Resulta muy llamativo comprobar cómo Teresa, a medida que empieza a gozar de «mercedes espirituales», lejos de endiosarse o apartarse de las realidades humanas, se humaniza más. Ciertamente, está «engolfada de Dios»; pero sus cualidades humanas, lejos de anularse o desdibujarse, se hacen más nítidas, cobran una mayor energía y atractivo. Y, a la vez, comprobamos que, cuanto más inefables o sublimes son las mercedes místicas que Teresa recibe, más patente resulta su preocupación por la vida que le rodea, por las cosas menudas y sencillas que componen su existencia cotidiana y la de sus semejantes. Aunque esté con la vista siempre clavada en el cielo, Teresa está siempre con los pies afianzados en la tierra; aunque sus desvelos sean celestiales, sus trajines son terrenos.

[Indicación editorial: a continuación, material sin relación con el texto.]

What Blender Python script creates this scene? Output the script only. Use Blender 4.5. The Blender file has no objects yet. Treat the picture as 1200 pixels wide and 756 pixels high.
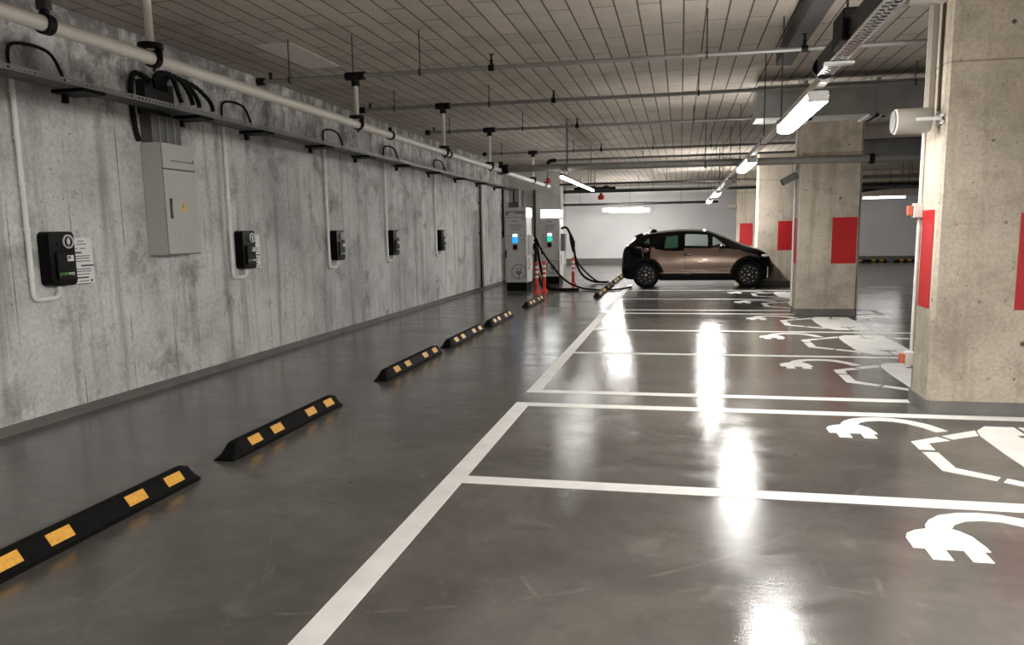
import bpy, bmesh, math, random
from mathutils import Vector, Matrix
random.seed(7)
SC = bpy.context.scene
COL = SC.collection
PI = math.pi

# ------------------------------------------------------------------ materials
def new_mat(name):
    m = bpy.data.materials.new(name); m.use_nodes = True
    nt = m.node_tree; b = nt.nodes['Principled BSDF']
    return m, nt, b

def N(nt, t, **kw):
    n = nt.nodes.new(t)
    for k, v in kw.items():
        if k.startswith('i_'):
            n.inputs[k[2:].replace('_', ' ')].default_value = v
        else:
            setattr(n, k, v)
    return n

def ramp(nt, fac, stops):
    r = nt.nodes.new('ShaderNodeValToRGB')
    e = r.color_ramp.elements
    while len(e) < len(stops): e.new(0.5)
    for el, (p, c) in zip(e, stops):
        el.position = p
        el.color = (c, c, c, 1) if not hasattr(c, '__len__') else (*c, 1)
    nt.links.new(fac, r.inputs['Fac'])
    return r

def mixc(nt, a, b, fac, mode='MIX'):
    n = nt.nodes.new('ShaderNodeMix'); n.data_type = 'RGBA'; n.blend_type = mode
    for s, v in ((n.inputs[6], a), (n.inputs[7], b), (n.inputs[0], fac)):
        if isinstance(v, bpy.types.NodeSocket): nt.links.new(v, s)
        elif hasattr(v, '__len__'): s.default_value = (*v, 1)
        else: s.default_value = v
    return n.outputs[2]

def coords(nt, scale=(1, 1, 1), kind='Object', rot=(0, 0, 0)):
    t = nt.nodes.new('ShaderNodeTexCoord'); m = nt.nodes.new('ShaderNodeMapping')
    m.inputs['Scale'].default_value = scale; m.inputs['Rotation'].default_value = rot
    nt.links.new(t.outputs[kind], m.inputs['Vector'])
    return m.outputs['Vector']

def simple(name, col, rough=0.5, metal=0.0, var=0.12, nscale=9.0, bump=0.0, coat=0.0, spec=0.5):
    m, nt, b = new_mat(name)
    v = coords(nt)
    n = N(nt, 'ShaderNodeTexNoise', i_Scale=nscale, i_Detail=4.0)
    nt.links.new(v, n.inputs['Vector'])
    lo = [c * (1 - var) for c in col]; hi = [min(1, c * (1 + var)) for c in col]
    r = ramp(nt, n.outputs['Fac'], [(0.3, lo), (0.7, hi)])
    nt.links.new(r.outputs['Color'], b.inputs['Base Color'])
    b.inputs['Roughness'].default_value = rough; b.inputs['Metallic'].default_value = metal
    b.inputs['Coat Weight'].default_value = coat
    b.inputs['Specular IOR Level'].default_value = spec
    if bump:
        bp = N(nt, 'ShaderNodeBump', i_Strength=bump, i_Distance=0.01)
        n2 = N(nt, 'ShaderNodeTexNoise', i_Scale=nscale * 12, i_Detail=3.0)
        nt.links.new(v, n2.inputs['Vector'])
        nt.links.new(n2.outputs['Fac'], bp.inputs['Height']); nt.links.new(bp.outputs['Normal'], b.inputs['Normal'])
    return m

def emit(name, col, strength, base=(0.8, 0.8, 0.8)):
    m, nt, b = new_mat(name)
    b.inputs['Base Color'].default_value = (*base, 1)
    b.inputs['Emission Color'].default_value = (*col, 1)
    b.inputs['Emission Strength'].default_value = strength
    return m

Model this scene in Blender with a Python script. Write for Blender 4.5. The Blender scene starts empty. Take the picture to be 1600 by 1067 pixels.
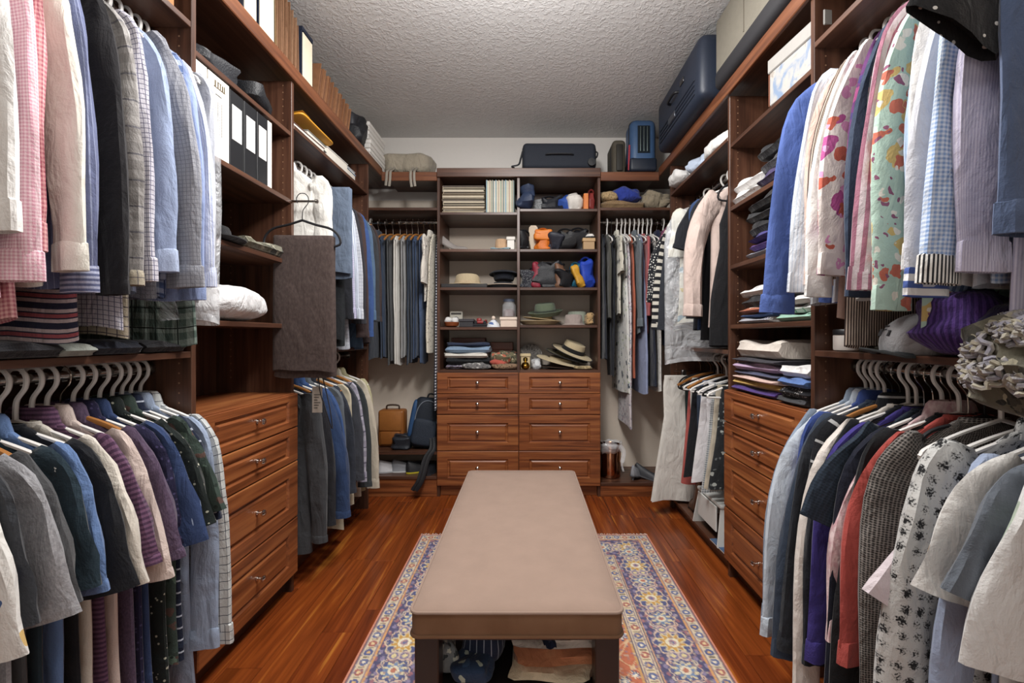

La proximidad y amistad con Dios no la encierran en una torre de marfil, no la empujan al apartamiento o al desdén de los asuntos humanos (aunque sí, desde luego, de las pompas mundanas), sino que la incitan a remangarse y zambullirse en las corrientes de su época.

¡Y vaya si eran corrientes tumultuosas! Resulta emocionante verla batallar con fariseos y malvados que quieren reprimir a toda costa su vocación, con nobles intrigantes que tratan de llevarla a su redil, con inquisidores suspicaces que le tienden trampas y zancadillas, hasta con los superiores de su propia orden, que se revuelven contra su reforma y tratan de malograrla mediante las argucias más arteras. Y de todos estos envites salió Teresa triunfante; sólo que no fueron triunfos pacíficos, sino muy disputados, que le causaron grandes disgustos y quebrantos, que fueron esquilmando sus fuerzas, que por momentos la comprometieron en trances muy arriesgados. Tal vez el peor trago de todos fuera desobedecer a los eclesiásticos con vara de mando que intentaban abatirla, humillarla, reducirla a añicos: a los clérigos que le pedían que, cada vez que tuviese una visión de Cristo, le hiciese la higa (pues consideraban que sus visiones eran diabólicas); a los confesores que la amenazaban con negarle la absolución e impedirle comulgar si se obstinaba en fundar conventos; a los inquisidores que la dejaban sin lecturas espirituales. Claro que nada de esto hubiese podido hacerlo sola; llevaba una armadura muy dura que le permitía repeler los embates y las asechanzas y las órdenes irracionales y las insidias de sus enemigos y detractores. Ella explicó reiteradamente el nombre de esa armadura: «Sólo Dios basta».

Aquí el escéptico sonreirá con suficiencia, incluso con leve lástima. Pues, en efecto, la realidad nos demuestra que no basta con encomendarse a Dios para salir triunfante de una empresa. Pero Teresa no se conformaba con encomendarse a Dios: Teresa primero se allanaba ante la voluntad divina, que es el único modo verdaderamente eficaz de renegar de la voluntad del mundo y de hacerse fuerte contra sus cánticos de sirena; después se dejaba conquistar por esa voluntad divina, confiaba cada brizna de su voluntad a una voluntad sobrehumana que la trascendía; y, por último, dotada de esa voluntad de hierro, se enfrentaba sin miedo a los poderosos del mundo, sabiendo que ellos no contaban con esa fortaleza, sabiendo que tarde o temprano flojearían ante su tozudez y se amedrentarían ante su confianza. Porque quien en nada cree, quien sólo se guía por intereses, quien se atrinchera en consignas y formulismos vacuos, acaba vacilando, temblando, retrocediendo ante quien cree; y esta vacilación le resta fuerza persuasiva, primero ante los demás, después ante su propia conciencia (si es que la tiene). Es una triste verdad que quien en nada cree, quien sólo se guía por intereses, quien se atrinchera en consignas y formulismos vacuos suele contar con la maquinaria del poder, que le permite actuar contra quien sólo cuenta con su voluntad de hierro, acallándolo, reprimiéndolo, triturándolo corporal y anímicamente; pero todas estas violencias no son, a la postre, sino un reconocimiento anticipado de su derrota.

No es tarea sencilla llevar la contraria al espíritu inmundo de nuestra época; pero cuando esta tarea se realiza en la confianza de que una voluntad sobrehumana nos protege y brinda fuerzas, no hay quien pueda derrotarnos. Es una lección teresiana que nunca me ha fallado; y que aconsejo vivamente a mis lectores.